Saïd is the latest business school to give a nod to the growing importance of FinTech, but it’s hardly the only.
Last year, New York University’s Stern School of Business became the first business school to launch a FinTech MBA specialization. Then, months later, the school kicked off its first annual FinTech conference.
Other top business schools are taking note of rising student demand for FinTech courses, too.
For example, according to Reuters, University of Pennsylvania’s Wharton School, MIT’s Sloan School of Management, and Columbia Business School have all debuted FinTech courses recently, and Stanford Graduate School of Business plans to add one this fall.
Student appetite is part of the reason for the rise of FinTech courses at top business schools. Many students are enthusiastic about the potential of FinTech, which has also led to the creation of student-run FinTech groups at several top schools – see Wharton FinTech, for example.

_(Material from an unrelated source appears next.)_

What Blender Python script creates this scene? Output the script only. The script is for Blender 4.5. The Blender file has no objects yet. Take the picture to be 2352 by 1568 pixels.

For these students, the disruptive possibilities of FinTech are especially intriguing. In April, Financial Times ran an article about the increasing popularity of FinTech on B-school campuses titled FinTech Lures MBAs Away From Banking and Consulting.
With these changes underway, maybe it’s no surprise that when they announced their new FinTech course, Saïd described FinTech as presenting “simultaneous threats and opportunities.”
But with the new course, Saïd appears to be taking an approach similar to that of several other top business schools: giving people knowledge to see the threats coming and take advantage of the opportunities.
Along these lines, the school said they intended the course to “provide entrepreneurs and executives with the insights and knowledge necessary to navigate this changing landscape, and adapt and progress in their careers.”